EL PAíS

Mala ley con malos modos

 Por M. W.

Alegar que se reclama una facultad acotada, excepcional, numéricamente mínima mientras se busca implementarlo vía una ley que regirá para siempre y que no establece ninguna limitación temporal o cuantitativa es, por lo menos, una contradicción en los términos. Ese notorio defecto de la propuesta oficial de ampliar las “facultades especiales” (a las que todos en el barrio llaman “superpoderes”) bastaría para signar su inoportunidad.

Pero el oficialismo no sólo propone una mala ley: la propone del peor de los modos posibles. Elige la confrontación frontal, el abroquelamiento en sus mayorías parlamentarias y una agresividad arrogante dirigida a todos los que no condicen con sus designios. Ese “todos” no sólo concierne a la oposición política: de hecho no se ha escuchado una voz a favor de la ley en cuestión en el mundo de la opinión, de intelectuales no orgánicos, de las organizaciones profesionales, de la academia. Sólo aquellos que militan en el kirchnerismo o prestan funciones en el Gobierno encuentran virtudes al polémico proyecto. Es un detalle significativo que el Gobierno elija el desdén para todo emisor que no sea oficialista rabioso.

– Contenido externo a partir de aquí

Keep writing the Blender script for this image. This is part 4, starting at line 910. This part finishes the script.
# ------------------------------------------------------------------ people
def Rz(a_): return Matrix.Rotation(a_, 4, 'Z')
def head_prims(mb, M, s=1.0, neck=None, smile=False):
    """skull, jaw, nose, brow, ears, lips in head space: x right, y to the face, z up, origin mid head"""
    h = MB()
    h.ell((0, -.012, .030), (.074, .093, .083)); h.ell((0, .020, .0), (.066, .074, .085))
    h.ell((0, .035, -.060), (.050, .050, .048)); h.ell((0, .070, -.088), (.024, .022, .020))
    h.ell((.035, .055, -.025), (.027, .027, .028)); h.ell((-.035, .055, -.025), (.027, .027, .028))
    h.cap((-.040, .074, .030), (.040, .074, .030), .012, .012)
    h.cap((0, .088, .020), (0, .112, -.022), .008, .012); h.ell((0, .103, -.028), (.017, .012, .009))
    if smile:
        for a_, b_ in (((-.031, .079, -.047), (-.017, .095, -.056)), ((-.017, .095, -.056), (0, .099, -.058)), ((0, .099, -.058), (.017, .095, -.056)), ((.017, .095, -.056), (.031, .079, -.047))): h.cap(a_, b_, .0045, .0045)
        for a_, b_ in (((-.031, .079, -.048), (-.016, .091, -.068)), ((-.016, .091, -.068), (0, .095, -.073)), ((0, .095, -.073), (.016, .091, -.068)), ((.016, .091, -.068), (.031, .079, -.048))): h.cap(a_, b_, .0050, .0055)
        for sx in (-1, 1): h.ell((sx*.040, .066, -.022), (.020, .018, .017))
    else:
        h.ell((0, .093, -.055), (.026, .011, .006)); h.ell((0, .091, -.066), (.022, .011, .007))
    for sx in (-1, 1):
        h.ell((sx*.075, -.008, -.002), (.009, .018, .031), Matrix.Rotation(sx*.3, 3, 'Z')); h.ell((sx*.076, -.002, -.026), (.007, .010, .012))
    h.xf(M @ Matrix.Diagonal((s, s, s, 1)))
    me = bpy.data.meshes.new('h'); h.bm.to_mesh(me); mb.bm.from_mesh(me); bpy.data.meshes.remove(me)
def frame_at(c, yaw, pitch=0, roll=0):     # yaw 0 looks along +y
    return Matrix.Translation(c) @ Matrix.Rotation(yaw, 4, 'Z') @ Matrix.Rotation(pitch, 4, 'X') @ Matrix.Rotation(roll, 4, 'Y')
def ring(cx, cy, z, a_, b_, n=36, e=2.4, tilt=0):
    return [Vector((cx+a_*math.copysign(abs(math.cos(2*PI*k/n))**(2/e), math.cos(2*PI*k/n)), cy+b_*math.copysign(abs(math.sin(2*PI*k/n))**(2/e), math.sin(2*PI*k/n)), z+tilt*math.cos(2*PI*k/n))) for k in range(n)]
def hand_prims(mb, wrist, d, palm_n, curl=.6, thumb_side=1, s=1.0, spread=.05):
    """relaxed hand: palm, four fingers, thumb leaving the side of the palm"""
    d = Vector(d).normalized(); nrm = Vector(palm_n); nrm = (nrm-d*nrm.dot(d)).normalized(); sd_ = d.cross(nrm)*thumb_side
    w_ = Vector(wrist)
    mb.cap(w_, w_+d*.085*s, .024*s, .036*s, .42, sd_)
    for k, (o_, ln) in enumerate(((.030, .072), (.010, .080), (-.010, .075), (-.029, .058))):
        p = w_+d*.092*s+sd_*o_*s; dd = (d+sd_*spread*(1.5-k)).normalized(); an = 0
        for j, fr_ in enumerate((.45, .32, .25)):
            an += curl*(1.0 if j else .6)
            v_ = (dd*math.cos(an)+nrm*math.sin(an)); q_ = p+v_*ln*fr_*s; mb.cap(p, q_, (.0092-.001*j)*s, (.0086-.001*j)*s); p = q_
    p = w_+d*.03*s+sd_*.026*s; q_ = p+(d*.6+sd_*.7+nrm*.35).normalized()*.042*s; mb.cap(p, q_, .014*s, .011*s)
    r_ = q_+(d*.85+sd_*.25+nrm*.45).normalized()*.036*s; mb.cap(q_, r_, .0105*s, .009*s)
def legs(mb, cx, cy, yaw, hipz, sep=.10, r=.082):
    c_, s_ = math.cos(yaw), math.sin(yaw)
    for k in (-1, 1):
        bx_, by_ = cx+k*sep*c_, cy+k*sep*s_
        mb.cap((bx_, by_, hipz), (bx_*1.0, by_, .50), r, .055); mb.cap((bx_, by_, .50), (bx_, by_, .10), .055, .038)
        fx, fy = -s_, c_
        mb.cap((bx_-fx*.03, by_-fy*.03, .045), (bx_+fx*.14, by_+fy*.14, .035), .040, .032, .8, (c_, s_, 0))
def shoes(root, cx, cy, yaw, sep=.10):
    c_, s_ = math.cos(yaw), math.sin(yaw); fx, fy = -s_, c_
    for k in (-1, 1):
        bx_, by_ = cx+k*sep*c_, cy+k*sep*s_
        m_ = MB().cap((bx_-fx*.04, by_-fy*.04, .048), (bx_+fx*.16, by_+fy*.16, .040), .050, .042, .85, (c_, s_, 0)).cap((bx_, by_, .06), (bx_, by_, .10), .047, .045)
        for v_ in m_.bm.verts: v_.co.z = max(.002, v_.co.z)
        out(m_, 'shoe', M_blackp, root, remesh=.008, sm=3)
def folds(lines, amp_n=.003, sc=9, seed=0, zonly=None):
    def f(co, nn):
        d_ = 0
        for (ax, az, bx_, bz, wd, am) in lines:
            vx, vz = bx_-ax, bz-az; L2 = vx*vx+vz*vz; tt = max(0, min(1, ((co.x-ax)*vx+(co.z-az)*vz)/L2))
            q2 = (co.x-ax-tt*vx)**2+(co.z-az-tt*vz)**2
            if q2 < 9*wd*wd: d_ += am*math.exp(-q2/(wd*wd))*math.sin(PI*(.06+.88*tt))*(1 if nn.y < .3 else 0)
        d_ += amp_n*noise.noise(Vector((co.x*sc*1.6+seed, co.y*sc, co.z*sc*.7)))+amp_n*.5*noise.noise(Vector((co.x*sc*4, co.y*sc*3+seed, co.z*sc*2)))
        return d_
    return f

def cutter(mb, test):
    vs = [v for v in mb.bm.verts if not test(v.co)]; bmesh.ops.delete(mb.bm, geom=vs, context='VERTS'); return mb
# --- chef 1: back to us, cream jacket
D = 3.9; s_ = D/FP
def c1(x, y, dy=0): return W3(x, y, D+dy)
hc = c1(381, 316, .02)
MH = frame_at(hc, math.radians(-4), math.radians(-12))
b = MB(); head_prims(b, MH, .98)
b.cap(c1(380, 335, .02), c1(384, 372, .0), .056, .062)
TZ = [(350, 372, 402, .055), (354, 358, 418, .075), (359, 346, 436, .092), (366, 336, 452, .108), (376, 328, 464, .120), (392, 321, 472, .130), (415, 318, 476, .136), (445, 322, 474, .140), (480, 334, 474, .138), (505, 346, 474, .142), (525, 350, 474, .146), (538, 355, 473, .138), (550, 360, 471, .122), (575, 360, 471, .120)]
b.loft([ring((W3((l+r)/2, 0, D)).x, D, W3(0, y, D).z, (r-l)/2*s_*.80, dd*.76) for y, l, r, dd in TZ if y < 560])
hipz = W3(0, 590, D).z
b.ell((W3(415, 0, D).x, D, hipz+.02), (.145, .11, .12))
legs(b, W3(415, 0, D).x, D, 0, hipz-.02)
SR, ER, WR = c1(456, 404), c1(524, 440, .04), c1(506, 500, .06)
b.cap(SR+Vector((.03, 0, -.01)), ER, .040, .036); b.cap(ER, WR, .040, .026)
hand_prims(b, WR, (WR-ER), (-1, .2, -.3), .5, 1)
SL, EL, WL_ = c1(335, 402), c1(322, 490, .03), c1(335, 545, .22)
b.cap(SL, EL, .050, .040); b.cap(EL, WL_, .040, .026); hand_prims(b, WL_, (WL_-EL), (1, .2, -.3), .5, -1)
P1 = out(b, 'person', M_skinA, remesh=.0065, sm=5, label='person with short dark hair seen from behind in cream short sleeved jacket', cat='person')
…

La estridencia del debate político, según la percepción impresionista de este cronista, es muy desproporcionada al impacto real del entredicho en la agenda de los ciudadanos de a pie. Da la impresión que casi nadie conoce cabalmente qué se discute. El mérito por la incomprensión ciudadana es compartido por los voceros del oficialismo y la oposición. Ya que de ésta hablamos, resaltemos que la inmensa mayoría de los opositores tiene escasa legitimidad para indignarse por la persistencia de un recurso que utilizó cuando gobernó. Su conducta previa debería inducirlos a la ponderación y no a la desmesura.

En medio de la grita, el politólogo Edgardo Mocca dio en la tecla al consignar en la revista Debate que “la deliberación política no es debilidad” y que el núcleo del problema es “el estilo político”, no la controversial inconstitucionalidad del proyecto de reforma. Empacarse en reglamentar la constitución a los pechazos, sin buscar consensos previos, valiéndose sólo de las mayorías parlamentarias es un mal modo de consolidar institucionalidad, una tarea en la que el Gobierno está en mora. Sin contar que, otra contradicción flagrante, el Gobierno por un lado ningunea al Parlamento y luego se vale de su contingente primacía en él para imponer sus anhelos.

Si se bajaran los decibeles y se propusiera facultades recortadas, por sumas tarifadas necesarias para el cabal ejercicio ejecutivo, sería otro cantar. La oposición, cuyo tono apocalíptico y su falta de propuestas son todo uno, se vería en figurillas para apoltronarse en su perfil denuncista. Pero el oficialismo prefiere el camino de todo o nada, que en algún sentido también seduce a sus antagonistas. La idea de que puede haber alternancia en el poder, de momento, no impacta mucho en el imaginario oficialista ni en el opositor. Esa carencia sistémica no marca la muerte de la República pero la deja muy maltrecha.

Los moradores de la Casa Rosada no lo dicen a los gritos pero creen que .la gente. se embelesa con su decisionismo, que la excita el ejercicio del poder, así sea prepotente y hostil al diálogo. Es posible que así ocurra en circunstancias de crecimiento económico, Carlos Menem y la propia dictadura militar conocieron ese viento de cola. Pero la cita de esos infaustos antecedentes obliga a ser más cauto y constructivo con el fervor delegativo cuando le pone ruido a la lógica democrática. Con amable sarcasmo el sociólogo Eduardo Fidanza dijo que en tiempos de bonanza buena parte de la clase media deserta del ágora para tomar posiciones en los shoppings (la cita no es textual, pues la frase fue escuchada a través de un medio electrónico). Esa inclinación hedonista no debería ser leída por un gobierno que se reclama nacional, popular y democrático como un avance sino como un desafío a superar.